We have found no case construing the statutory language in question, and the legislative history provides no help.1 Therefore, we look to the words themselves and construe them in accordance with their common usage and ordinary meaning in a manner promoting the object to be accomplished by the statute. Nantucket Conservation Foundation, Inc. v. Russell Management, Inc., 380 Mass. 212, 214 (1980) . Registrar of Motor Vehicles v. Board of Appeal on Motor Vehicle Liab. Policies & Bonds, 382 Mass. 580, 585 (1981) . Worcester Vocational Teachers Assn. v. Worcester, 13 Mass. App. Ct. 1, 7-8 (1982). Because the language at issue is an exemption provision, it must be strictly construed. Opinion of the Justices, 254 Mass. 617, 620 (1926). Loyal Protective Life Ins. Co. v. Massachusetts Indem. & Life Ins.
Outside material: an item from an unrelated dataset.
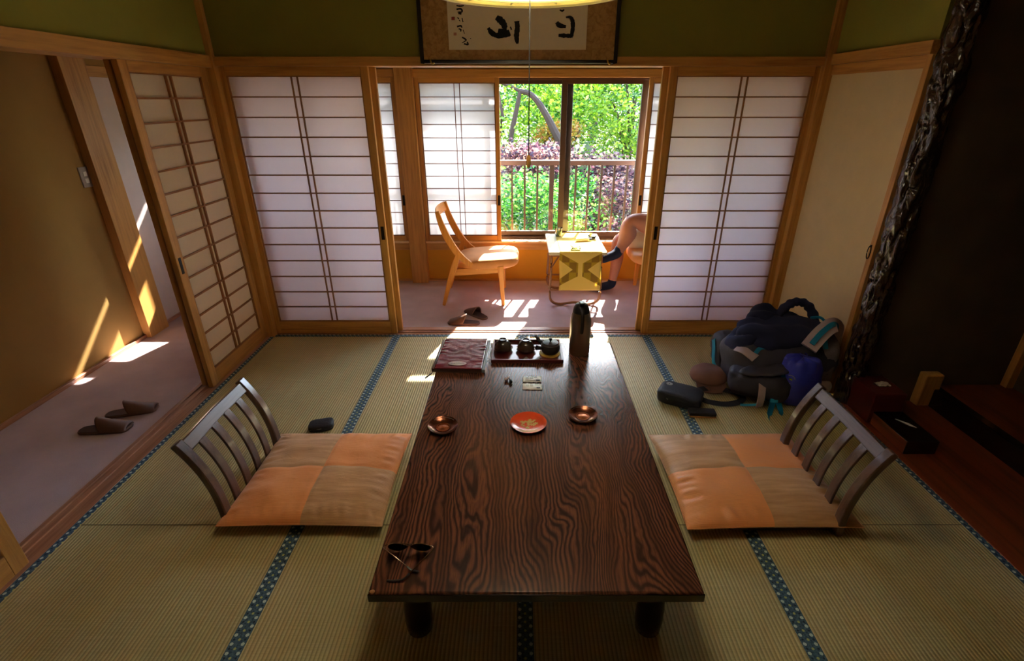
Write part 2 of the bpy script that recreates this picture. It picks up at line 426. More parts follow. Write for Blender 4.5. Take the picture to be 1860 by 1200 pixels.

Co., 362 Mass. 484, 493 (1972). 2A Sands, Sutherland Statutory Construction § 47.08 (4th ed. 1973).

Chapter 19 of the Acts of 1933 authorizes certain work by the town with respect to its brooks, and for purposes of review of the entry of summary judgment we accept the town’s contention that the improvement of its waterways has been an ongoing activity. However, the Wetlands Protection Act refers to “any project” authorized by special act prior to January 1, 1973, and the word “project” limits the exemption. The word “project” is commonly used to repre*412sent a definite plan. See People ex rel. San Francisco Bay Conservation & Dev. Commn. v. Emeryville, 69 Cal. 2d 533, 545 (1968); Webster’s Third New Intl. Dictionary 1813 (1971). Chapter 19 of the Acts of 1933 authorized future work on waterways in Hingham not contemplated in concrete terms at the time the special act was passed. The word “project” within the meaning of the exemptions to the Wetlands Protection Act does not include such general authorizations. See People ex rel. San Francisco Bay Conservation & Dev. Commn. v. Emeryville, supra at 543-547.

The Wetlands Protection Act subjects plans for the alteration of wetlands to the scrutiny of an agency charged with considering environmental concerns in order to protect the inland wetland resources of the Commonwealth. If a strict construction is not given to the word “project,” a broad bypass of environmental controls will result, undercutting the purpose of the statute. See McCarthy v. Woburn Housing Authy., 341 Mass. 539, 542 (1960); People ex rel. San Francisco Bay Conservation & Dev. Commn. v. Emeryville, supra at 544-547. See also G. L. c. 30, § 61.

Judgment affirmed.

The exemption provision of the Wetlands Protection Act has been amended several times since it was originally inserted in 1967. See St. 1967, c. 802, § 1; St. 1972, c. 784, § 1; St. 1974, c. 818, § 1; St. 1975, c. 363, § 2; St. 1979, c. 693. The words relied upon by the town, “any project authorized by special act prior to January first, nineteen hundred and seventy-three,” were originally inserted by St. 1974, c. 818. See 1974 Senate Doc. No. 1842; 1974 House Journal 2567; 1974 Senate Journal 2206. We have found no published reports in the legislative history which shed light upon the intent of the General Court in adding the language at issue.